Excellent full-year report expected from NZOG today

New Zealand Oil & Gas (NZOG) is expected to report an "outstanding" result for the past full financial year - on the back of strong oil production and record global prices - with more than $100 million in after-tax profit positioning it well for future growth.

In New Zealand's present recession-headed downturn, the ill-effects of the global credit crunch are finding their way on to the majority of balance sheets.

NZOG is expected to have one of the strongest results of the present financial reporting season when it reports today.

ABN Amro Craigs broker Peter McIntyre said NZOG was in an enviable position compared with many companies, with cash in hand of $280 million ($4 million last year), and growth potential on several fronts, ranging from its present assets to new opportunities.

"NZOG couldn't have timed its production run better in a year highlighted by record, sustained global oil prices," he said.

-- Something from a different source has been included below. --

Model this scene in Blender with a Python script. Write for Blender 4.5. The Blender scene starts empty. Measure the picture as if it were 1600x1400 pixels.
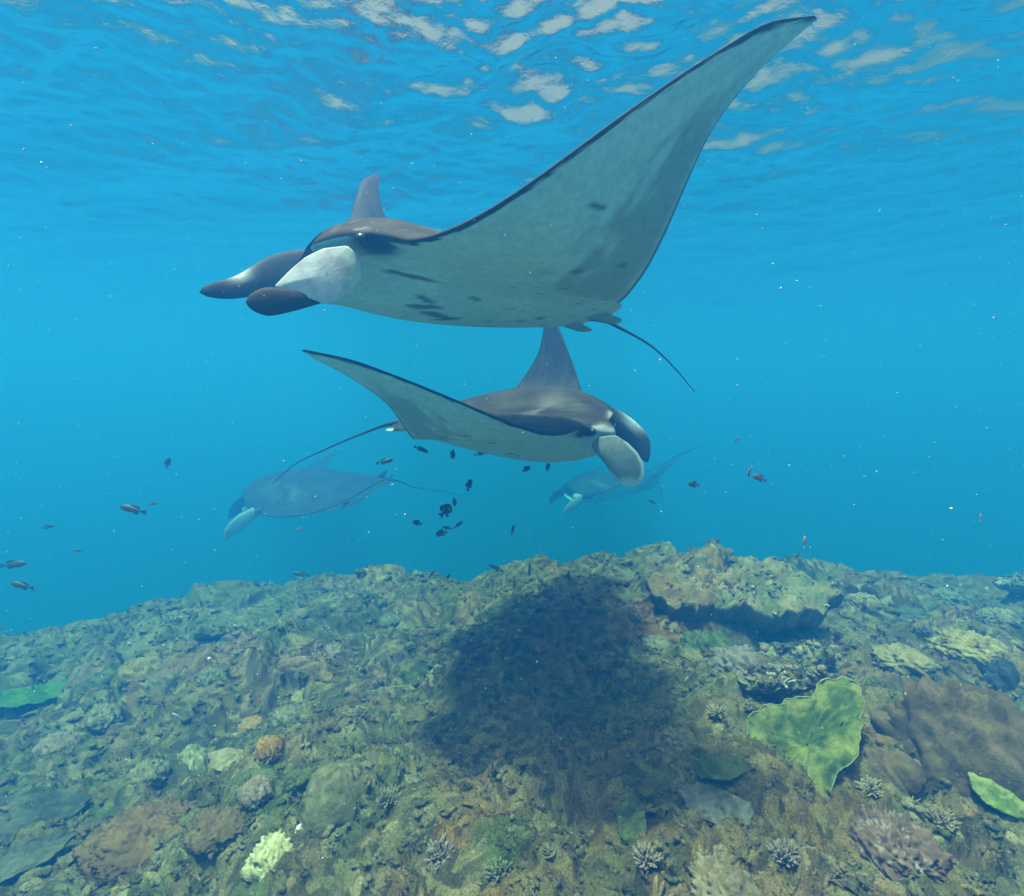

ABN had upgraded NZOG's 12-month share price target by 4.4% from $2.27 to $2.37 and described the company as an "excellent local opportunity" for New Zealand investors wanting exposure to the global oil market and carried a "buy" recommendation.

Mr McIntyre noted the Tui field was providing all the field owners with $890,000 revenue per day.

For every $US1 dollar fall in international barrel prices, Tui lost $US5000.

However, for every 1% decline of the New Zealand dollar against the US dollar, Tui recouped $US12,000.

NZOG's 12.5% interest in the offshore Taranaki Tui field had produced oil beyond expectations - more than 15 million barrels - with its estimated reserves having risen, and its 15% interest, Kupe, would likely see oil and gas production begin by mid-2009.

NZOG had paid its first dividend in a decade, of 5c, in April, with ABN forecasting subsequent annual dividends of 5c, 10c and 11.5c, which equated to dividend yields rising from 3% to more than 7%, Mr McIntyre said.

ABN is forecasting an after-tax profit of $103.6 million, compared with $6.3 million a year ago before Tui came fully into production and global oil prices began steady rises to a record $US147.17 in early July.

Oil was about $US114 this week.

Mr McIntyre said the oil "bubble" had burst in recent weeks, lowering the record prices, and while predicting NZOG would lose some revenue as oil eased towards $US100 per barrel, the weakening of the New Zealand dollar could offset some of that downturn.

He said NZOG had signalled a divestment of its share in listed high-quality coking coal company Pike River Coal on the West Coast, which NZOG spun off in May 2007 dropping its holding from 61% to 31%.

NZOG would expect to get a good price for its shares, and would look elsewhere for more oil-orientated investment - possibly in Taranaki, overseas or in the frontier Great South Basin.

Peter McIntyre's financial disclosure document is available on request.